Chapter | Institutional Logics in Action | 2013

Logic Pluralism, Organizational Design, and Practice Adoption: The Structural Embeddedness of CSR Programs

by Mary Ann Glynn and Ryan Raffaelli

Abstract

The institutional logics perspective highlights how organizations are embedded within broader systems of meaning and how this embeddedness activates salient institutional logics in organizations that can enable or constrain organizational decisions, practices, and actions. We investigate a core premise of the institutional logics perspective, that of the alignment of institutional logics and organizational practices and design, in the organizational adoption of CSR practices. We hypothesize that, in the adoption of practices, organizations will house those practices in structural units that align with the logic emphasized by the practice: when adopting practices reflecting a market logic, organizations will locate them in mainline business units, such as marketing; conversely, when adopting practices reflecting a community logic, organizations will locate them in non-mainline business units, such as corporate or philanthropic foundations. Using survey and archival data from 161 Fortune 500 firms, we find support for our hypotheses. Our findings reveal how institutional logics serve as underlying lynchpins, connecting organizational practices to organizational design so as to reinforce and enable each other.
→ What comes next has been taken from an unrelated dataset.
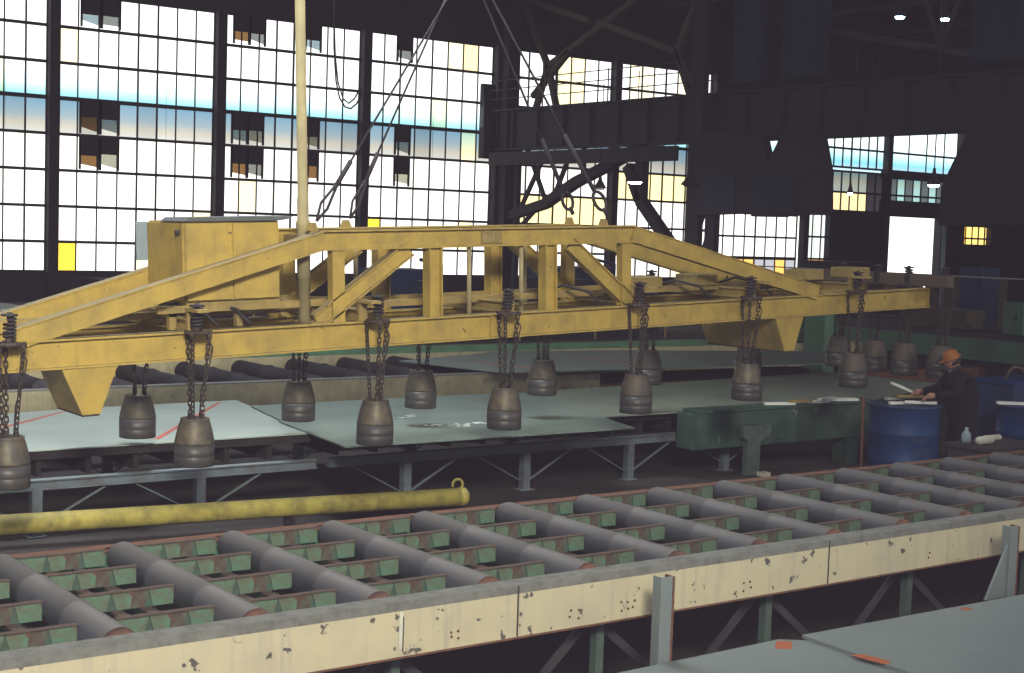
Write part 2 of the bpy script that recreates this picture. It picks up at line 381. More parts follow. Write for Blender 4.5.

Keywords: Organizational Design; Management Practices and Processes; Corporate Social Responsibility and Impact;

Citation:

Glynn, Mary Ann, and Ryan Raffaelli. "Logic Pluralism, Organizational Design, and Practice Adoption: The Structural Embeddedness of CSR Programs." In Institutional Logics in Action. Vol. 39B, edited by Michael Lounsbury and Eva Boxenbaum, 175–198. Research in the Sociology of Organizations. Emerald Group Publishing, 2013.